After kicking his own heroin habit, Kern turned to still photography, shooting girls in his downtown, punk-inflected New York social circle. They were naked, bold, tattooed, pierced, and casually posed in minimal sets, mostly just Richard’s ratty slum apartment. They were young, but not innocent, fully complicit in the bondage, gunplay, and infamous candle insertions. The text was an interview with Kern by Kim Gordon. All of this predated SuicideGirls by six years and was utterly, supremely cool.
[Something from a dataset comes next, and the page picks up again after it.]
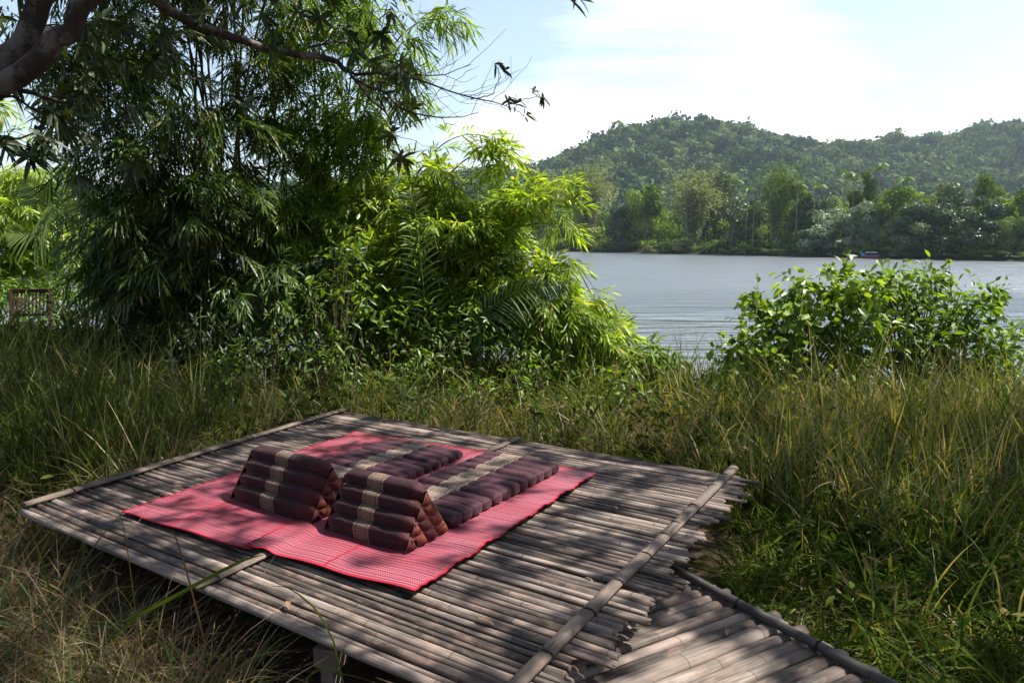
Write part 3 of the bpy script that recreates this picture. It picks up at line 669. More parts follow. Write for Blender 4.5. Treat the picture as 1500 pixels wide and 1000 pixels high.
# right: a belt of tall green reeds
x,y=scatter(800,1.5,7.5,4.9,8.6,lambda x,y: np.clip(.25+.75*(vn(x,y,.7,11)>.45),0,1)*(y>4.6+.1*x)); tufts(mb,x,y,13,(.6,1.2),.014,.20,(.05,.7),nseg=6)
x,y=scatter(420,2.0,7.0,4.2,6.4,lambda x,y:np.clip(vn(x,y,.6,21)*1.6-.3,0,1)*(x>1.9)); tufts(mb,x,y,12,(.6,1.15),.013,.24,(.1,.8),nseg=6)
x,y=scatter(80,2.3,4.9,6.2,7.6); tufts(mb,x,y,6,(1.1,1.75),.011,.2,(.1,.6),nseg=8,rr=(.2,1))
x,y=scatter(150,1.7,5.4,3.3,5.2,lambda x,y:(x>1.5+.15*(5-y))); tufts(mb,x,y,4,(.5,1.1),.012,.22,(.05,.7),nseg=6)
x,y=scatter(90,1.7,6.0,4.9,6.8); tufts(mb,x,y,7,(1.0,1.7),.015,.14,(.05,.45),nseg=7)
# behind the platform
x,y=scatter(1500,-2.6,3.6,6.1,9.6,lambda x,y: (np.abs(x/y*F+750-985-10*np.sin(y*5))>75)*(side_of(x,y,BL,BR)>0)*(.4+.6*(vn(x,y,.6,12)>.4))); tufts(mb,x,y,11,(.45,1.15),.012,.26,(.1,.8),nseg=5)
# left of the platform
x,y=scatter(1100,-6.5,-1.3,4.0,9.0,lambda x,y: (side_of(x,y,FL,BL)>0)*(.35+.65*(vn(x,y,.8,13)>.45))); tufts(mb,x,y,11,(.5,1.2),.014,.20,(.1,.7),nseg=6)
x,y=scatter(170,-5.2,-2.6,4.9,7.2,lambda x,y:(side_of(x,y,FL,BL)>0)*1.0); tufts(mb,x,y,12,(1.0,1.6),.014,.16,(.05,.5),nseg=7,rr=(0,.75))
o=mb.obj('tall_grass',M['grass']); tag(o,'tall green grass standing round the platform','grass',kind='stuff')
mb=MB()
x,y=scatter(420,1.3,6.5,5.0,8.8,lambda x,y:(y>4.8+.05*x)*(.5+.5*(vn(x,y,.9,14)>.45))); tufts(mb,x,y,13,(.4,1.0),.009,.38,(.2,.9))
x,y=scatter(700,-2.4,3.4,6.0,9.4,lambda x,y:(side_of(x,y,BL,BR)>0)*((np.abs(x/y*F+750-985)>65)|(y<6.5))); tufts(mb,x,y,14,(.3,.85),.009,.45,(.2,.9))
x,y=scatter(1100,-6.0,-1.8,3.4,8.4,lambda x,y:(side_of(x,y,FL,BL)>0)*1.0); tufts(mb,x,y,11,(.35,.95),.009,.42,(.2,.9),rr=(.25,1))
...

To celebrate the 20th anniversary of Kern’s best-known work, TASCHEN is releasing an updated edition with never-published outtakes from the original photo sets, as well as photos rejected as too explicit for the first book and stills from his 25 films. We know you’ve missed Monica, Erin, Jaiko, Jen, Susan, Amy and Sam, and thought you’d enjoy seeing just a bit more of them.